§ Problem
Find every line in the records below that holds the word "high", and copy each one.

§ Data supplied
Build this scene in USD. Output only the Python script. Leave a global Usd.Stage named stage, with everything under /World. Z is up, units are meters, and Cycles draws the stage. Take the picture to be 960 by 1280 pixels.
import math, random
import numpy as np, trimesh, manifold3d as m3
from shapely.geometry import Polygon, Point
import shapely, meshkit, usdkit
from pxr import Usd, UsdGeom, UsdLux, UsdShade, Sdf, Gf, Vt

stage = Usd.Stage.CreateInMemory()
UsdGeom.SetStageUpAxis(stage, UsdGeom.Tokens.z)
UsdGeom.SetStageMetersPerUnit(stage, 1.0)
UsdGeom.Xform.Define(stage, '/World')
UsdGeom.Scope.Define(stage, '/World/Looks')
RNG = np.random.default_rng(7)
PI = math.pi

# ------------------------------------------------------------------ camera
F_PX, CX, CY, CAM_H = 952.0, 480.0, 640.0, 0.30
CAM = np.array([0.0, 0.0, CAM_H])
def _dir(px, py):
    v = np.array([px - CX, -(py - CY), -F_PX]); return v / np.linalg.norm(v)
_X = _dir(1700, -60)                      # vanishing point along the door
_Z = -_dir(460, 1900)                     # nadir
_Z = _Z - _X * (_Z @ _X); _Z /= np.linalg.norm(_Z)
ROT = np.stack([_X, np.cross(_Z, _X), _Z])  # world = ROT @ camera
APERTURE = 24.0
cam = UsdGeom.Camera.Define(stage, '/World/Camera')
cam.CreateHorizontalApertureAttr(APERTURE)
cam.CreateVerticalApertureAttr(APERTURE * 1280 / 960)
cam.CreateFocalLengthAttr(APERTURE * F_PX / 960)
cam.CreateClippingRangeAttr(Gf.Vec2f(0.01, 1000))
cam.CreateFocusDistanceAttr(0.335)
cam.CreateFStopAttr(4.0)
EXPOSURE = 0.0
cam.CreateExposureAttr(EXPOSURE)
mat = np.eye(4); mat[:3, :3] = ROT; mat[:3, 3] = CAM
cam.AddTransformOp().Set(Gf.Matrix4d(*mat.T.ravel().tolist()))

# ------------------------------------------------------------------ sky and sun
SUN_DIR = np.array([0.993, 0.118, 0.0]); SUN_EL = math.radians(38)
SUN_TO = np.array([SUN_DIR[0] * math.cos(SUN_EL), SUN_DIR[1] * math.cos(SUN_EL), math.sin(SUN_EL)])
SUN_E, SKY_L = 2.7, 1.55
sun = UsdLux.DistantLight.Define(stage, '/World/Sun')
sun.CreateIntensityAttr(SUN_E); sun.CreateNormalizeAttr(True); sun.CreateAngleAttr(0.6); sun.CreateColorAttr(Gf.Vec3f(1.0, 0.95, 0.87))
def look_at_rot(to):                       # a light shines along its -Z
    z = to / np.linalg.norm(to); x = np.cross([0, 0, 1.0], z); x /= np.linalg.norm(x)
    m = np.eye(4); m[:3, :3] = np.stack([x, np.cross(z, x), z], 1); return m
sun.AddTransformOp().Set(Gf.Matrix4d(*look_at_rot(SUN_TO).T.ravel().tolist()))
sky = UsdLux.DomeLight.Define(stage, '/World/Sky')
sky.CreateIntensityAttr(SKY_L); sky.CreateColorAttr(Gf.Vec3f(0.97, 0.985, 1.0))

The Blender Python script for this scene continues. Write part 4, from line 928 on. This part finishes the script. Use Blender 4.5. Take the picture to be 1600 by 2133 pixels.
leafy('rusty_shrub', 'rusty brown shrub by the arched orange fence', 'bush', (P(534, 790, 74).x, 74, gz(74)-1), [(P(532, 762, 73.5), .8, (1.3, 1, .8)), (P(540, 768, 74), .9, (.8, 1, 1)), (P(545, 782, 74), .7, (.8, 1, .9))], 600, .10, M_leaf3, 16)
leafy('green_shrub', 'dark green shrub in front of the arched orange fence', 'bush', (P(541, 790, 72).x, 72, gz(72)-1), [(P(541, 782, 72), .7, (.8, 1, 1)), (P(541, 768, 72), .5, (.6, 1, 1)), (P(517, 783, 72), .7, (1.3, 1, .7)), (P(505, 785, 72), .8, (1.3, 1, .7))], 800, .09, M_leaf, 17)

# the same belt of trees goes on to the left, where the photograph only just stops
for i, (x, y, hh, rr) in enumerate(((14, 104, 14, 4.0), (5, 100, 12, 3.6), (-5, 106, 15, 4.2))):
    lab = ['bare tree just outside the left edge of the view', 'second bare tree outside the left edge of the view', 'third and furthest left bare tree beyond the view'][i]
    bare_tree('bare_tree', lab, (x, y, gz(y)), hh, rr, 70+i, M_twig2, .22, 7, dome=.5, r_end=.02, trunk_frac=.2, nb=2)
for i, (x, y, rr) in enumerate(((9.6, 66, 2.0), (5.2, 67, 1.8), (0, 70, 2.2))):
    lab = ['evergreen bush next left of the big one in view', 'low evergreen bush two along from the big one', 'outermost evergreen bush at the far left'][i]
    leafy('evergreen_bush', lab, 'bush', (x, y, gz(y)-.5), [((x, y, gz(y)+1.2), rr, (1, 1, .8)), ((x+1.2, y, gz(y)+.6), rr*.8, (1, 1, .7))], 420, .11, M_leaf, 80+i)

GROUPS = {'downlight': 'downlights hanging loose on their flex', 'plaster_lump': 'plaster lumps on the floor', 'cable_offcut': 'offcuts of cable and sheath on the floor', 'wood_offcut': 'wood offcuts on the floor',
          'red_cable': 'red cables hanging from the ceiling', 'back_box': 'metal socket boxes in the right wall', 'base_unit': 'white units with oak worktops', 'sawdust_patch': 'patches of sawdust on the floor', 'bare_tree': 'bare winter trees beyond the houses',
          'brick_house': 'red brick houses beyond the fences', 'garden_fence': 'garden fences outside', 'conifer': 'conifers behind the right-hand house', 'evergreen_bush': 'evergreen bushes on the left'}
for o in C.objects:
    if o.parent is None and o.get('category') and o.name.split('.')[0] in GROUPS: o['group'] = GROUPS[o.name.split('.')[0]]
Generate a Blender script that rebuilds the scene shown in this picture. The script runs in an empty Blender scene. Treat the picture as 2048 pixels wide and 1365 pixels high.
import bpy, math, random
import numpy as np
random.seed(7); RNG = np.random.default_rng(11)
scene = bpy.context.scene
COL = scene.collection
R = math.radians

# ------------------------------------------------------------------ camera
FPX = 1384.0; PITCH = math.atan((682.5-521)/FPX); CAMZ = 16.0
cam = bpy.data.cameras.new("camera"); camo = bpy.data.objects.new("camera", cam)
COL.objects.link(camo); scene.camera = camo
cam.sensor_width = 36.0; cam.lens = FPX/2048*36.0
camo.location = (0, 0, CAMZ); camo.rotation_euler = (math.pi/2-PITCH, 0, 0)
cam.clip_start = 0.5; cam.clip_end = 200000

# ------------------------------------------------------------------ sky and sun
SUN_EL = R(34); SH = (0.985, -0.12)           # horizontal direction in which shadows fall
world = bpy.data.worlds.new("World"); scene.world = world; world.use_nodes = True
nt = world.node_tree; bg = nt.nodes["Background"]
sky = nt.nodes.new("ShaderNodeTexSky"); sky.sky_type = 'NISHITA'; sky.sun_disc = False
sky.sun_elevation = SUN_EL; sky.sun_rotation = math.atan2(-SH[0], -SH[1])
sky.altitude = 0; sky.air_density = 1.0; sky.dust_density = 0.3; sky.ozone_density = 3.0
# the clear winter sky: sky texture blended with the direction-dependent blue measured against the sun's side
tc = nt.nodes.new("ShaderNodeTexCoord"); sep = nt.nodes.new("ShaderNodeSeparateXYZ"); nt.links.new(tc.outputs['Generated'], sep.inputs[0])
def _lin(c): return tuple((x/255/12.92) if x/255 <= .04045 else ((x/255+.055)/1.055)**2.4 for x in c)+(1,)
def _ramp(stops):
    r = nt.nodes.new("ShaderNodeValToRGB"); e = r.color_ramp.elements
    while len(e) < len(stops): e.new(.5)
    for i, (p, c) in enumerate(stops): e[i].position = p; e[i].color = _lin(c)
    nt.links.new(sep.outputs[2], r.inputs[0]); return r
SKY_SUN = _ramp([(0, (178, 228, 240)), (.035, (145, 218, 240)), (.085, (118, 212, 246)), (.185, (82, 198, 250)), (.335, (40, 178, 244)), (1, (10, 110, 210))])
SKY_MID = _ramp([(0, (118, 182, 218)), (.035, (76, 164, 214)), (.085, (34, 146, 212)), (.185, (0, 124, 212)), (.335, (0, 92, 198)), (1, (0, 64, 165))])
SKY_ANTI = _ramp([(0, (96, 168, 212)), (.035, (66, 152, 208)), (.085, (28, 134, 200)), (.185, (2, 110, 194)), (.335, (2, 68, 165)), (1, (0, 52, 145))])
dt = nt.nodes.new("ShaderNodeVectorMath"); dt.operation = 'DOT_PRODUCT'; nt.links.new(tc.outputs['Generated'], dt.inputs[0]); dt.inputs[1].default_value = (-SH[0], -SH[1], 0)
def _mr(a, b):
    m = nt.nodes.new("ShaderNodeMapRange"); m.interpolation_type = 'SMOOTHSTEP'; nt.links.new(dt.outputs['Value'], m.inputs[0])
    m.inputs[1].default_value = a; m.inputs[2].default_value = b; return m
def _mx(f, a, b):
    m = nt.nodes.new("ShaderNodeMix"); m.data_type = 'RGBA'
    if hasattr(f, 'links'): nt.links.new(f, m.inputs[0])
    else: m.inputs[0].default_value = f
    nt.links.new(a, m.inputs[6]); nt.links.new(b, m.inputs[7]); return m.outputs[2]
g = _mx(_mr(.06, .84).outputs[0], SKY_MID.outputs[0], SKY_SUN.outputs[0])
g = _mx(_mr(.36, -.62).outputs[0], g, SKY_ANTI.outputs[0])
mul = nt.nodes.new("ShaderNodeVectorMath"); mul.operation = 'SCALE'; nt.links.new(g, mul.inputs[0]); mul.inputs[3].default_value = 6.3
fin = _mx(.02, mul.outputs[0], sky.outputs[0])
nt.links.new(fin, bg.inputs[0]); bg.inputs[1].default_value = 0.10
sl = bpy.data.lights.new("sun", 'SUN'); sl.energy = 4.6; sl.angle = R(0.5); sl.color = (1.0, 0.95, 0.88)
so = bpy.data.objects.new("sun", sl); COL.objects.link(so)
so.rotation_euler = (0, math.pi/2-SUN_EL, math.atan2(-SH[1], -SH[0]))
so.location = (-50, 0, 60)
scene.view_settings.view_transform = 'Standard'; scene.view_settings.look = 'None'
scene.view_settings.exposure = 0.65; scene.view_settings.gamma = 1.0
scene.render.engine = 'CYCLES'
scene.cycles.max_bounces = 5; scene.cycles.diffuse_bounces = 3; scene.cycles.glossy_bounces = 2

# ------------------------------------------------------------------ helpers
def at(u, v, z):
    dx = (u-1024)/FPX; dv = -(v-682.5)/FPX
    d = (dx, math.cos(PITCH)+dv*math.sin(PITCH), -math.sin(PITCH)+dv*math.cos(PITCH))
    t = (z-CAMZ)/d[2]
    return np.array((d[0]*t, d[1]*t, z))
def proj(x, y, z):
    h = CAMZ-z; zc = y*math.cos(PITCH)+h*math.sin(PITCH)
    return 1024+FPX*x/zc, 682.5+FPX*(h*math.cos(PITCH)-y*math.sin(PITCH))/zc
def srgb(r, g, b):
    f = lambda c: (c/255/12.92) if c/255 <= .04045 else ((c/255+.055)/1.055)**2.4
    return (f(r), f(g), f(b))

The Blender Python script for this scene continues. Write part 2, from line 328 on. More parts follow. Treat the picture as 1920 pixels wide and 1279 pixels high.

§ Answer to this problem
Generate a Blender script that rebuilds the scene shown in this picture. The script runs in an empty Blender scene. Treat the picture as 2048 pixels wide and 1365 pixels high.
The Blender Python script for this scene continues. Write part 2, from line 328 on. More parts follow. Treat the picture as 1920 pixels wide and 1279 pixels high.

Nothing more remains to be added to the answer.